© JUNGE FREIHEIT Verlag GmbH & Co.  www.jungefreiheit.de    39/97  19. September 1997

 
 
Entscheidung an der Alster: Hamburg-Wahl als Mentekel für Bonn
Die große Zitterpartie
von Martin Otto

Hamburg wählt. Am Sonntag sind rund 1,2 Millionen Wahlberechtigte aufgerufen, für die kommenden vier Jahre ein neues Landesparlament zu wählen, die Hamburger Bürgerschaft.

Die Wähler im Norden statten seit Jahrzehnten eine ganz dem engen Verhältnis von Staat und Wirtschaft verpflichtete SPD mit recht komfortablen Mehrheiten aus; Koalitionsregierungen werden mit bürgerlichen Partnern geschlossen, gewagte Politexperimente, sieht man von einem gescheiterten Diätenversuch der Volksvertreter ab, bleiben meist aus. Einiges spricht dafür, daß nach dem Wahltag diese Kontinuität nicht abreißt.

Dennoch können sich die Hamburger Wähler der ungeteilten Aufmerksamkeit bundesweit sicher sein. Die letzten Landtagswahlen liegen über ein Jahr zurück, die Bundestagswahl 1998 rückt immer näher. Wahlen, die als Stimmungsbarometer gelten könnten, blieben jedoch bislang aus. Zu viel hat sich seit den letzten Landtagswahlen verändert. Damals war die SPD auf dem Tiefpunkt ihrer Führungslosigkeit und mußte in allen Ländern Stimmenverluste einstecken, die sie in Baden-Württemberg aus der Regierungsverantwortung katapultierte. Heute hat sich das Erscheinungsbild der deutschen Sozialdemokratie leicht verbessert – jedenfalls im Verhältnis zu einer immer verbrauchter wirkenden Bundesregierung.

Ganz anders sah die Welt zur Hamburg-Wahl 1993 aus. Die SPD hatte eine absolute Mehrheit verloren, die Grünen deutlich zugelegt. Die CDU, von den Hamburger Verfassungsrichtern undemokratischer Machenschaften geziehen, erzielte herbe Verluste und landete im 25-Prozent-Bereich. Die FDP, immerhin bis 1991 im Senat vertreten, flog aus dem Parlament, die Statt-Partei des CDU-Dissidenten Wegner zog spektakulär in die Bürgerschaft ein.

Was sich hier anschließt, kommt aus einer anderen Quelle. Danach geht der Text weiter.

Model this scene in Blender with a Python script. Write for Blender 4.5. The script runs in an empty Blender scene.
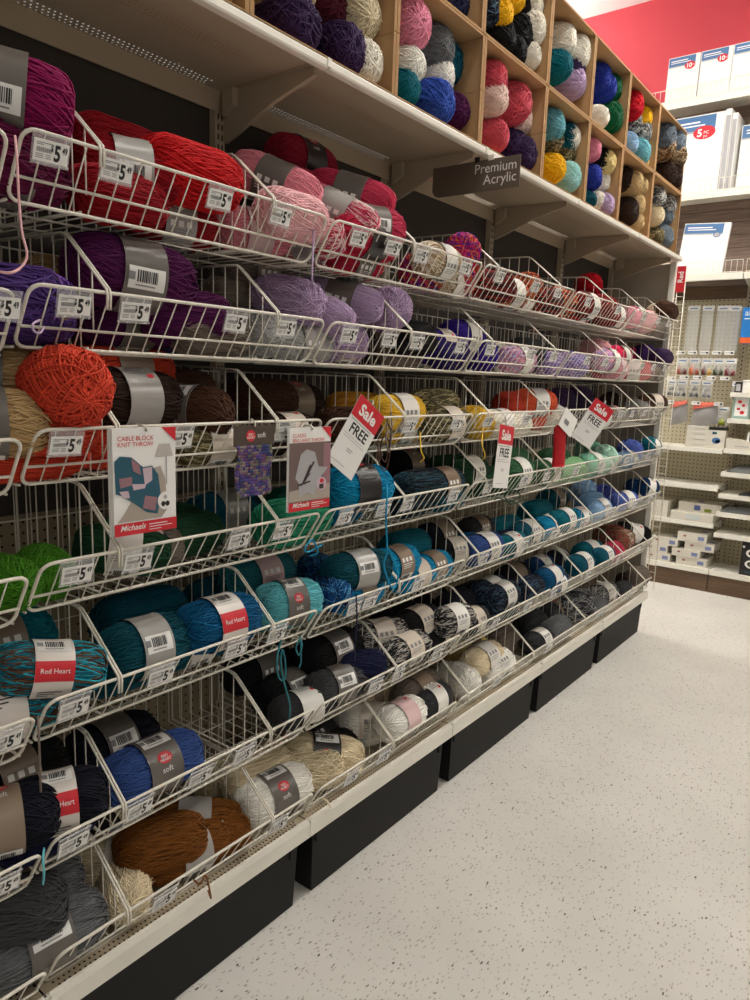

Die Senatsbildung verlief nicht ohne Ironie; die Statt-Partei, angetreten gegen hanseatischen Filz, bildete mit der zur Hamburger Verwaltung in einem ganz besonderen Verhältnis stehenden SPD einen Senat und konnte sich als bislang einzigen Erfolg der kurzen Parteigeschichte das Verhindern einer rot-grünen Koalition auf die Fahne schreiben. Ansonsten machte die Statt-Partei nur durch innere Querelen von sich reden. Die CDU, der große Verlierer der letzten Wahl, kann am wahrscheinlichsten mit Gewinnen rechnen; einer der wenigen Vorteile eines niedrigen Ausgangsniveaus. Die FDP kämpft um den Einzug in die Bürgerschaft, ebenso die Republikaner, die diesen 1993 mit 4,8 Prozent nur knapp verfehlten. Neben den Republikanern kämpfen vor allem der Bund Freier Bürger (BFB) von Maastricht-Kläger Manfred Brunner und die Deutsche Volksunion (DVU) des millionenschweren Münchner Verlegers Gerhard Frey um Proteststimmen (siehe Kommentar auf Seite 2).

In ihrem Wahlkampf setzen die Sozialdemokraten, die die Hafenstraße legalisierten, auf das Thema "Öffentliche Sicherheit". In einer Direktwahl, so heißt es, würden sich die Hamburger mit großer Mehrheit für ihren Bürgermeister Voscherau entscheiden, gerade weil er mit einem sozialdemokratischen Studienrat oder Gewerkschaftsfunktionär so wenig gemein hat. Über seine Partei sagt das wenig. In den achtziger Jahren galten Hamburger Verhältnisse als Inbegriff unklarer politischer Mehrheiten. Vielleicht steht der Stadt demnächst eine Neuauflage solcher Verhältnisse bevor.